The stock climbed more than 6 per cent during intraday trade on the National Stock Exchange (NSE), touching a high of ₹170.7 before trading around ₹168 levels.
For the March 2026 quarter, GAIL reported revenue from operations of ₹35,705 crore, slightly higher than ₹35,303 crore in the previous quarter.
However, earnings before interest, tax, depreciation, and amortisation (EBITDA) declined to ₹2,703 crore from ₹3,610 crore quarter-on-quarter. Profit after tax (PAT), excluding minority interest, also fell to ₹1,485 crore compared to ₹1,756 crore in Q3 FY26.
On a standalone basis, net profit dropped 21 per cent sequentially to ₹1,262 crore, while EBITDA plunged 56.5 per cent due to weaker margins and pressure across several business segments.
The company’s EBITDA margin contracted sharply to 3.31 per cent from 7.79 per cent in the previous quarter.
Analysts attributed the weaker profitability to challenges in the petrochemical business, softer product realisations, higher gas costs, and losses in the marketing segment linked to forex liabilities and provisions on receivables.
Despite this, gas transmission volumes remained strong and exceeded analyst expectations.
GAIL’s board recommended a final dividend of ₹0.50 per equity share for FY26, subject to shareholder approval.
This comes in addition to the interim dividend of ₹5 per share already announced earlier, taking the total dividend payout ratio for the year to nearly 52 per cent.
The strong dividend payout supported investor confidence in the stock.
Brokerages maintained a positive stance on the company despite the mixed quarterly numbers.
Motilal Oswal Financial Services retained its “Buy” rating on GAIL with a target price of ₹184, citing attractive valuations, healthy free cash flow, and stable gas transmission growth prospects.

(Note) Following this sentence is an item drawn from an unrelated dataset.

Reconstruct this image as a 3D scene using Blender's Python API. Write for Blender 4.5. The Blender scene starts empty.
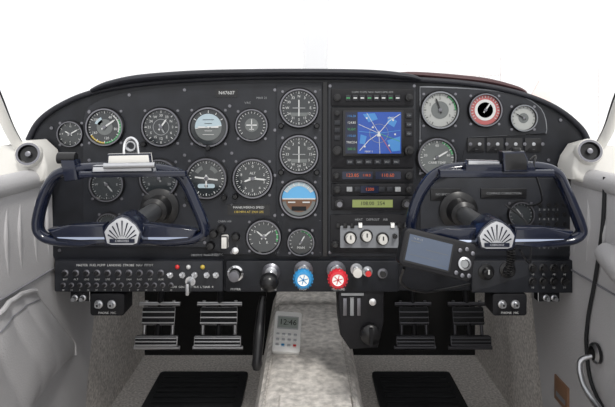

The brokerage highlighted that management expects FY27 gas transmission volumes to remain around 115 mmscmd, with potential upside if geopolitical conditions improve.
Meanwhile, JM Financial also maintained a “Buy” rating while revising its target price slightly lower to ₹190 from ₹195.
Analysts noted that stronger gas transmission earnings and stable LNG pricing trends continue to support the company’s long-term outlook.
During FY26, GAIL invested ₹9,594 crore in capital expenditure, mainly towards pipeline infrastructure, petrochemical projects, and operational expansion.
The company also expanded its CNG network through its subsidiary GAIL Gas, adding 88 new stations during the year, with further expansion planned over the next two years.
Going forward, investors are expected to closely monitor progress in GAIL’s petrochemical projects, proposed fertiliser ventures, gas transmission tariffs, and recovery in operating margins.
While short-term earnings pressure remains a concern, analysts believe the stock continues to offer value due to its strong market position, infrastructure expansion plans, and consistent dividend support.